TASK OBJECTIVE - Quote exactly and only this range of lines in the data below: the line that holds "Write part 4" to the line that holds "return (206, 170, 130)", both included.

PROVIDED RECORDS -
** START **

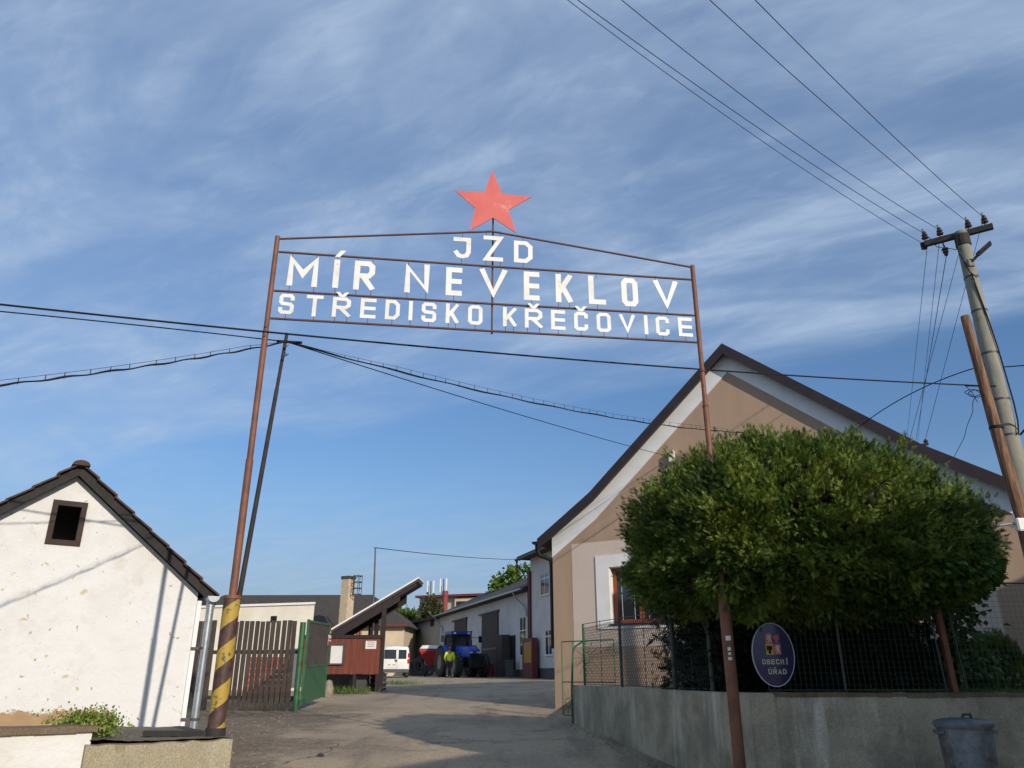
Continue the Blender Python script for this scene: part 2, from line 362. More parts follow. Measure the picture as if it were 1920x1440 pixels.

** END **
** START **

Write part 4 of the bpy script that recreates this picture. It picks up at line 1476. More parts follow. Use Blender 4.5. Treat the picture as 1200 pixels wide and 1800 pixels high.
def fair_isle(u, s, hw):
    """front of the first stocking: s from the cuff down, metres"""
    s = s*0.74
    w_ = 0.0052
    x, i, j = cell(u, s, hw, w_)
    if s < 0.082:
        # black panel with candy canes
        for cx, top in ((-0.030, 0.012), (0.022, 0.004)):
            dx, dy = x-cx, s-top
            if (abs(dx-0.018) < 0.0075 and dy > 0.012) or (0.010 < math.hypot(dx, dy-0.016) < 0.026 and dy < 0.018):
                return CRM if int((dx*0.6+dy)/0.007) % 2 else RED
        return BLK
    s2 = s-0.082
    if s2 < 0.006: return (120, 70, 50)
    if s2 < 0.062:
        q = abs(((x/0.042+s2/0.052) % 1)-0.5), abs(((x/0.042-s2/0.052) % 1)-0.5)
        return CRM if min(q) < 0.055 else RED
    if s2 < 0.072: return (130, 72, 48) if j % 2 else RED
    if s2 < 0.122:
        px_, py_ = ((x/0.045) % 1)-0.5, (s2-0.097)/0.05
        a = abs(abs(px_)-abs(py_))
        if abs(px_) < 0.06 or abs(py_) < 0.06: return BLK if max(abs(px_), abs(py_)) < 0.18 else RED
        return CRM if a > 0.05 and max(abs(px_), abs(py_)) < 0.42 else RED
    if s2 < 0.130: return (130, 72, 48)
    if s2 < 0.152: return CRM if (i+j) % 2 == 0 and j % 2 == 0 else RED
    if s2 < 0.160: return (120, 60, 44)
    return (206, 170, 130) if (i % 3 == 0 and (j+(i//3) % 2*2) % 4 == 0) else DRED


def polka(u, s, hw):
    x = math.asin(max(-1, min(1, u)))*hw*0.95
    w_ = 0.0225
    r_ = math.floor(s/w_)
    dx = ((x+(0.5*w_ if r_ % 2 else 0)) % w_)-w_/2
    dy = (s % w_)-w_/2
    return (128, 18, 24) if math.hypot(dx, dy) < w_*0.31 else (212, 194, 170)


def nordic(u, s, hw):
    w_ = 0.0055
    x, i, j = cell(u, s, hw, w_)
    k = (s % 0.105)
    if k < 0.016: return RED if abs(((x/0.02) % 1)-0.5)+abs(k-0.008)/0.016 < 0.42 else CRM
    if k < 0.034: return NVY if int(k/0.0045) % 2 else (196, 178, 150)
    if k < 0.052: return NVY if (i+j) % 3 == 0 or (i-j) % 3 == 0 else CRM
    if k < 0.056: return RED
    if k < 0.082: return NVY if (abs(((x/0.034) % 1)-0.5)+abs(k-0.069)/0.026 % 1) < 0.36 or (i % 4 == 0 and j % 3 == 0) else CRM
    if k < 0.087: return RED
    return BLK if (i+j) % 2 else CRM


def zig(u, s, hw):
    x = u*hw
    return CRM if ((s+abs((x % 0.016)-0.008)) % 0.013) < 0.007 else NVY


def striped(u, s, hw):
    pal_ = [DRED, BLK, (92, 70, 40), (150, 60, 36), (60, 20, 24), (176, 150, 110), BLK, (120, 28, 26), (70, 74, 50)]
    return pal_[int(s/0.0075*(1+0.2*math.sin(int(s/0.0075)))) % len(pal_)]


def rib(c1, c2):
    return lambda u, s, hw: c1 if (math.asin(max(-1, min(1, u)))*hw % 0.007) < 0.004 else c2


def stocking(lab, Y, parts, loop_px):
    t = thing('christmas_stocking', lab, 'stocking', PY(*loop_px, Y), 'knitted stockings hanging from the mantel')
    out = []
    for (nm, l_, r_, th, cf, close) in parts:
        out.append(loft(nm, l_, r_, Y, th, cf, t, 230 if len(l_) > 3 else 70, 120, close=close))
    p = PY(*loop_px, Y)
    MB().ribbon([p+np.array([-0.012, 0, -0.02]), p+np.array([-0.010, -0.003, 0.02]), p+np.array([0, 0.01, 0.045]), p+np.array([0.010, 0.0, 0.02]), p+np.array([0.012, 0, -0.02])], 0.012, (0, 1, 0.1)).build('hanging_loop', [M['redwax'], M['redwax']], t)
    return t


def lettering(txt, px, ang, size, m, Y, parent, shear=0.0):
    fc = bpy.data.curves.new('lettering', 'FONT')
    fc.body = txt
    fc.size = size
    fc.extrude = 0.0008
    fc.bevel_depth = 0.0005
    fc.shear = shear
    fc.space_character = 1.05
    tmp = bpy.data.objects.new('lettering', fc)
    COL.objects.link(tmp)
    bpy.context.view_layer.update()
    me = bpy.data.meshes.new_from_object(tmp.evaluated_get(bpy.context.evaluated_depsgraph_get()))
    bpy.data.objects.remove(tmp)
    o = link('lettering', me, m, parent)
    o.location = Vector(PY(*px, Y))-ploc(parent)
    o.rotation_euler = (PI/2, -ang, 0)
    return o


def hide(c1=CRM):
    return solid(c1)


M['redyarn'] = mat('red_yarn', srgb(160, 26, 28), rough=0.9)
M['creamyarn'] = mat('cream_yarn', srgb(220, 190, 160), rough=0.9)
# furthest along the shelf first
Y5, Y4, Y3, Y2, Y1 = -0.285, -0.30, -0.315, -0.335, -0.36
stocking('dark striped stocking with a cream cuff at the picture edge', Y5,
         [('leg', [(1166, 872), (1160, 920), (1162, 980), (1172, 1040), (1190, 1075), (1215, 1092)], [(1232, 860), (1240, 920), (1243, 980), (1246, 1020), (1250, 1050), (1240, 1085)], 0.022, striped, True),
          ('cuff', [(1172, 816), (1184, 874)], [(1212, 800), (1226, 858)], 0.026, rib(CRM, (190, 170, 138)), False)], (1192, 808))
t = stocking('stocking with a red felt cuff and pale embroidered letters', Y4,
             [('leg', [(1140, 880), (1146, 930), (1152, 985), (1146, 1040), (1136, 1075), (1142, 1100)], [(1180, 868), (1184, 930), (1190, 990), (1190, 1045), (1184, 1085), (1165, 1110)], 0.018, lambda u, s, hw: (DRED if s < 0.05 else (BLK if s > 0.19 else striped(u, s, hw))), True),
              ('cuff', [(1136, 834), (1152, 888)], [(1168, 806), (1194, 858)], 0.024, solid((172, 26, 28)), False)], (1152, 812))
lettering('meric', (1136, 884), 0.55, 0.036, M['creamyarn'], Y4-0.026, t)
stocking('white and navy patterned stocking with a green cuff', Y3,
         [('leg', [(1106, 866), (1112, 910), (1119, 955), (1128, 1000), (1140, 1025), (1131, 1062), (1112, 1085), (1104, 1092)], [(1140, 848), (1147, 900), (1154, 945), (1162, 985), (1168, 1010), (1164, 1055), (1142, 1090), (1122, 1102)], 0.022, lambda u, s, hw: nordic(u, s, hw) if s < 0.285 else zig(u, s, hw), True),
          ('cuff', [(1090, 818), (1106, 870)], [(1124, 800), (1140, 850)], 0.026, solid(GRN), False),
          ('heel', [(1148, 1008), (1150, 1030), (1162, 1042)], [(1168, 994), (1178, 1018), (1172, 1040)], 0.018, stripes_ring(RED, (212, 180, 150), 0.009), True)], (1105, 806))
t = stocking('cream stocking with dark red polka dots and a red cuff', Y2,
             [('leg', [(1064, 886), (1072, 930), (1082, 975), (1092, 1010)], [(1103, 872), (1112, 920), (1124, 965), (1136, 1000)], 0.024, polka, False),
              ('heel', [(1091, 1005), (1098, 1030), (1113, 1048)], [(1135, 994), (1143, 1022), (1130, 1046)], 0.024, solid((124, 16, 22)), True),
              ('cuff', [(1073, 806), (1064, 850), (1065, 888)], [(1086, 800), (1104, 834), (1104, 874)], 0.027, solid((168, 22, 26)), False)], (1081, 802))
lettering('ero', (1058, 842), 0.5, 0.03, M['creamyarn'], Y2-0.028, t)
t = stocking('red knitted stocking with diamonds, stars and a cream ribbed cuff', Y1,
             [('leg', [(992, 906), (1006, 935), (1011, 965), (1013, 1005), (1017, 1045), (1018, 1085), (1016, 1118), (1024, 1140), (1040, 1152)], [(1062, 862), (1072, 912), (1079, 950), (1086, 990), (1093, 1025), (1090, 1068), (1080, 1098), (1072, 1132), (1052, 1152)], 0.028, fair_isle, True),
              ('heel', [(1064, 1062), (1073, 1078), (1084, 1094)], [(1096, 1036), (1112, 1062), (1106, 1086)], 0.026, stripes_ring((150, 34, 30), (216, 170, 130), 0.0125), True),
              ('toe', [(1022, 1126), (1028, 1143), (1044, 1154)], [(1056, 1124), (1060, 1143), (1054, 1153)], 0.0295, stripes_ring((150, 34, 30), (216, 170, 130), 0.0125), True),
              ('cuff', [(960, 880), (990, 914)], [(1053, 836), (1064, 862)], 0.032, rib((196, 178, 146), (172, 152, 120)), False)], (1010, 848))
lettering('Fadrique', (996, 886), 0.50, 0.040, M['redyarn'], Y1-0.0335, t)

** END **
** START **

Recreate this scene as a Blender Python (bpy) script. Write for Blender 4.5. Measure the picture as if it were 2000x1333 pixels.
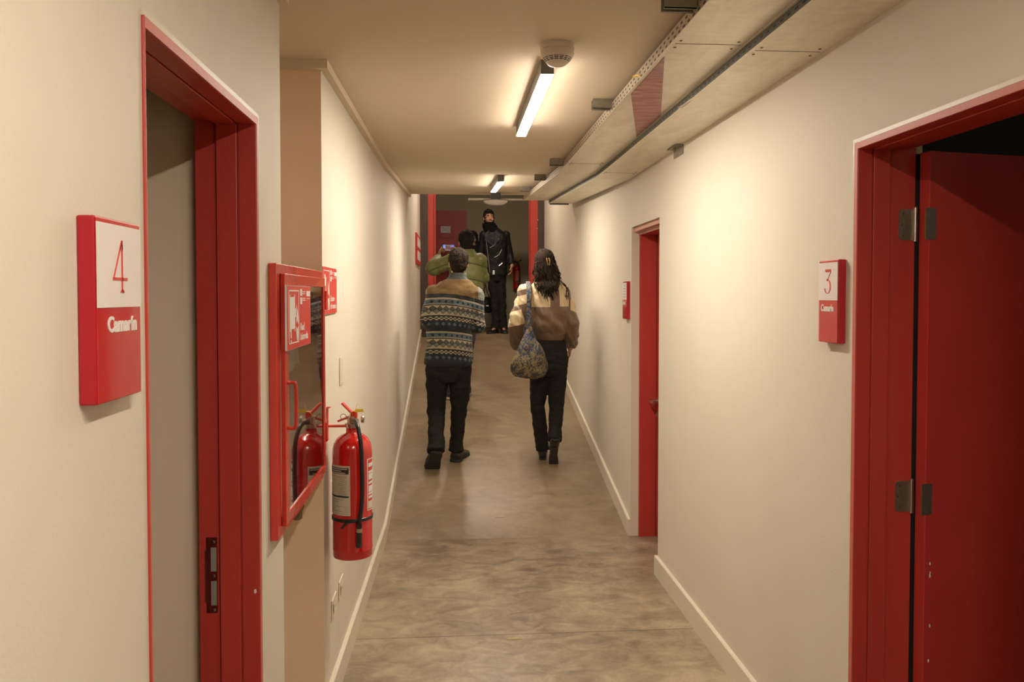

** END **

SOLUTION FOR THIS TASK -
Write part 4 of the bpy script that recreates this picture. It picks up at line 1476. More parts follow. Use Blender 4.5. Treat the picture as 1200 pixels wide and 1800 pixels high.
def fair_isle(u, s, hw):
    """front of the first stocking: s from the cuff down, metres"""
    s = s*0.74
    w_ = 0.0052
    x, i, j = cell(u, s, hw, w_)
    if s < 0.082:
        # black panel with candy canes
        for cx, top in ((-0.030, 0.012), (0.022, 0.004)):
            dx, dy = x-cx, s-top
            if (abs(dx-0.018) < 0.0075 and dy > 0.012) or (0.010 < math.hypot(dx, dy-0.016) < 0.026 and dy < 0.018):
                return CRM if int((dx*0.6+dy)/0.007) % 2 else RED
        return BLK
    s2 = s-0.082
    if s2 < 0.006: return (120, 70, 50)
    if s2 < 0.062:
        q = abs(((x/0.042+s2/0.052) % 1)-0.5), abs(((x/0.042-s2/0.052) % 1)-0.5)
        return CRM if min(q) < 0.055 else RED
    if s2 < 0.072: return (130, 72, 48) if j % 2 else RED
    if s2 < 0.122:
        px_, py_ = ((x/0.045) % 1)-0.5, (s2-0.097)/0.05
        a = abs(abs(px_)-abs(py_))
        if abs(px_) < 0.06 or abs(py_) < 0.06: return BLK if max(abs(px_), abs(py_)) < 0.18 else RED
        return CRM if a > 0.05 and max(abs(px_), abs(py_)) < 0.42 else RED
    if s2 < 0.130: return (130, 72, 48)
    if s2 < 0.152: return CRM if (i+j) % 2 == 0 and j % 2 == 0 else RED
    if s2 < 0.160: return (120, 60, 44)
    return (206, 170, 130) if (i % 3 == 0 and (j+(i//3) % 2*2) % 4 == 0) else DRED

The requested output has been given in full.